Water graphic with text "4,067 miles of internet cables will be underwater within the next 15 years"

Illustration by Danielle Lawry

The digital wonders of the internet are only made possible by physical infrastructure: buried fiber-optic cables. But rising sea levels pose a threat to that very foundation.

“The expectation was that we’d have 50 years to plan for it. We don’t have 50 years,” says Paul Barford, a UW–Madison professor of computer sciences who recently published the first assessment of how climate change could affect the internet.

Paul Barford, UW professor of computer sciences.
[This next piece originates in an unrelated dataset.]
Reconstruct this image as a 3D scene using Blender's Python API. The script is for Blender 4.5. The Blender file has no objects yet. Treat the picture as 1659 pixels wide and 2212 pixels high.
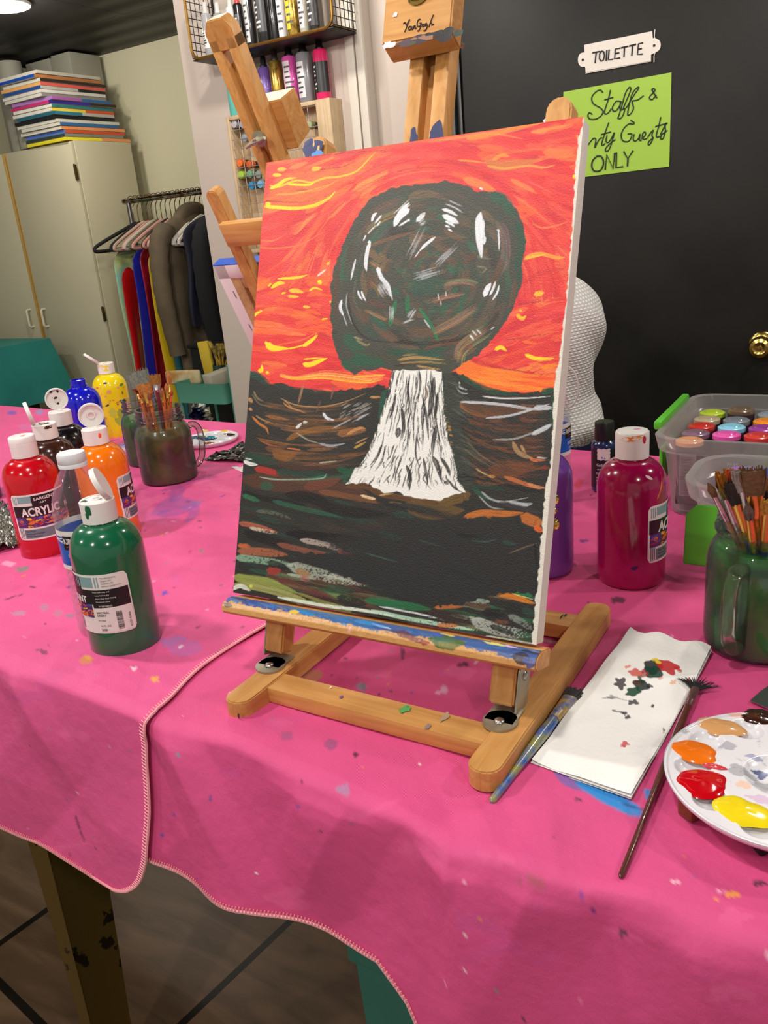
import bpy, bmesh, math, random
import numpy as np
from mathutils import Vector, Matrix, Euler
random.seed(7); rng = np.random.default_rng(11)
SC = bpy.context.scene; COL = SC.collection
PI = math.pi; R = math.radians
TZ = 0.90                      # height of the table top above the floor
# ---------------------------------------------------------------- camera (solved from the photograph)
FPX, YAW, PITCH, ROLL, CH = 1783.3, -.5656, .3363, -.0934, .4095
CX, CY = 829.5, 1106.0
def _axes():
    cy, sy, cp, sp = math.cos(YAW), math.sin(YAW), math.cos(PITCH), math.sin(PITCH)
    f = Vector((sy*cp, cy*cp, -sp)); r = Vector((cy, -sy, 0)); u = r.cross(f)
    cr, sr = math.cos(ROLL), math.sin(ROLL)
    return f, cr*r+sr*u, -sr*r+cr*u
AF, AR, AU = _axes(); CAM = Vector((0, 0, TZ+CH))
def ray(px, py): return AF + AR*((px-CX)/FPX) - AU*((py-CY)/FPX)
def tb(px, py, z=0.0):         # point of the horizontal plane z above the table top
    d = ray(px, py); return CAM + d*((TZ+z-CAM.z)/d.z)
def wy(px, py, Y):             # point of the wall plane y = Y
    d = ray(px, py); return CAM + d*((Y-CAM.y)/d.y)
def onp(px, py, P, n):
    d = ray(px, py); return CAM + d*((P-CAM).dot(n)/d.dot(n))
def pxpy(P):
    d = P-CAM; z = d.dot(AF); return CX+FPX*d.dot(AR)/z, CY-FPX*d.dot(AU)/z
def bf(px, py, r):             # base centre of a round thing whose nearest base point is at px,py
    P = tb(px, py); h = Vector((P.x, P.y, 0)).normalized(); return P + h*r
cam = bpy.data.cameras.new('camera'); camo = bpy.data.objects.new('camera', cam); COL.objects.link(camo)
camo.matrix_world = Matrix(((AR.x, AU.x, -AF.x, CAM.x), (AR.y, AU.y, -AF.y, CAM.y), (AR.z, AU.z, -AF.z, CAM.z), (0, 0, 0, 1)))
cam.sensor_fit = 'VERTICAL'; cam.sensor_height = 36; cam.lens = FPX/2212*36; cam.clip_start = .02
SC.camera = camo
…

Thousands of miles of buried fiber-optic cables are located in densely populated coastal regions of the United States, connecting with data centers, traffic exchanges, and termination points to form the vast global information network. The cables are designed to be water-resistant, but unlike the marine cables that ferry data from continent to continent under the ocean, they are not waterproof. This critical communications infrastructure could be submerged in as soon as 15 years, according to Barford, who conducted the study with Ramakrishnan Durairajan MS’14, PhD’17 and Carol Barford, who directs the UW’s Center for Sustainability and the Global Environment.

The researchers combined data from the Internet Atlas, a comprehensive global map of the internet’s physical structure that Paul Barford and others previously created, and projections of sea-level incursion from the National Oceanic and Atmospheric Administration. The effects would ripple across the internet, says Barford.

Much of the infrastructure follows long-established rights of way, typically paralleling highways and coastlines. “When it was built 20 [to] 25 years ago, no thought was given to climate change,” he adds.

The findings of the study, Barford argues, serve notice to industry and government. “This is a wake-up call.”